Material =>
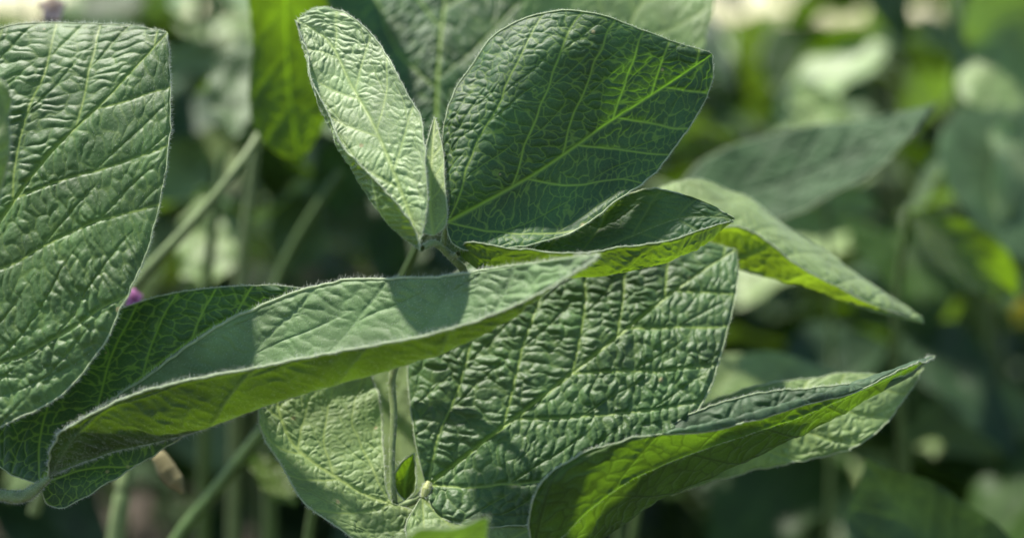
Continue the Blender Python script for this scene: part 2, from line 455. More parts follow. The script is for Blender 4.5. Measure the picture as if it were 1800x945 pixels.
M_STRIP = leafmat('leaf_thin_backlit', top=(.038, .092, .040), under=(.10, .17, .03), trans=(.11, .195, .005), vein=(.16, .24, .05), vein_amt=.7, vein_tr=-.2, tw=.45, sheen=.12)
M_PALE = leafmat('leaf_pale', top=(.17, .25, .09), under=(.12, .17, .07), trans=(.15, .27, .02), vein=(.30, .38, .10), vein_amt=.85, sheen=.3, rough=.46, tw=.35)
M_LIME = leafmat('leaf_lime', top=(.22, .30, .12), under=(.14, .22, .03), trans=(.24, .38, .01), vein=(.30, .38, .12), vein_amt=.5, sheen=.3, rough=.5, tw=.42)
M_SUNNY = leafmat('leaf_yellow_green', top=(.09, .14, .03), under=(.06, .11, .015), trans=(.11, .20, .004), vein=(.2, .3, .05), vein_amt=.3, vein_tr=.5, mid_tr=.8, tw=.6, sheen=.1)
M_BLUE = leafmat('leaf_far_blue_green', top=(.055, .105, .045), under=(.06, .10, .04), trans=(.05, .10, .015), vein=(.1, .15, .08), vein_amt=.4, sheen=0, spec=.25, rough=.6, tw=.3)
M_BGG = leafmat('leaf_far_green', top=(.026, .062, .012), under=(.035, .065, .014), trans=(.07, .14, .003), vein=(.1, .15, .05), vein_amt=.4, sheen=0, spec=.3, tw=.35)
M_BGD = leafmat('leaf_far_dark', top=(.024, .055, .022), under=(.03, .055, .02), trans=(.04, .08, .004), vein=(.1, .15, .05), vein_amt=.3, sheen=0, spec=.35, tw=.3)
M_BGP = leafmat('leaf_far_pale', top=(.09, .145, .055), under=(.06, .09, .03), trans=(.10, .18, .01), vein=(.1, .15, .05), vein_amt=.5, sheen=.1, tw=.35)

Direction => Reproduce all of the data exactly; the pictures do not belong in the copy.

Correct result =>
Continue the Blender Python script for this scene: part 2, from line 455. More parts follow. The script is for Blender 4.5. Measure the picture as if it were 1800x945 pixels.
M_STRIP = leafmat('leaf_thin_backlit', top=(.038, .092, .040), under=(.10, .17, .03), trans=(.11, .195, .005), vein=(.16, .24, .05), vein_amt=.7, vein_tr=-.2, tw=.45, sheen=.12)
M_PALE = leafmat('leaf_pale', top=(.17, .25, .09), under=(.12, .17, .07), trans=(.15, .27, .02), vein=(.30, .38, .10), vein_amt=.85, sheen=.3, rough=.46, tw=.35)
M_LIME = leafmat('leaf_lime', top=(.22, .30, .12), under=(.14, .22, .03), trans=(.24, .38, .01), vein=(.30, .38, .12), vein_amt=.5, sheen=.3, rough=.5, tw=.42)
M_SUNNY = leafmat('leaf_yellow_green', top=(.09, .14, .03), under=(.06, .11, .015), trans=(.11, .20, .004), vein=(.2, .3, .05), vein_amt=.3, vein_tr=.5, mid_tr=.8, tw=.6, sheen=.1)
M_BLUE = leafmat('leaf_far_blue_green', top=(.055, .105, .045), under=(.06, .10, .04), trans=(.05, .10, .015), vein=(.1, .15, .08), vein_amt=.4, sheen=0, spec=.25, rough=.6, tw=.3)
M_BGG = leafmat('leaf_far_green', top=(.026, .062, .012), under=(.035, .065, .014), trans=(.07, .14, .003), vein=(.1, .15, .05), vein_amt=.4, sheen=0, spec=.3, tw=.35)
M_BGD = leafmat('leaf_far_dark', top=(.024, .055, .022), under=(.03, .055, .02), trans=(.04, .08, .004), vein=(.1, .15, .05), vein_amt=.3, sheen=0, spec=.35, tw=.3)
M_BGP = leafmat('leaf_far_pale', top=(.09, .145, .055), under=(.06, .09, .03), trans=(.10, .18, .01), vein=(.1, .15, .05), vein_amt=.5, sheen=.1, tw=.35)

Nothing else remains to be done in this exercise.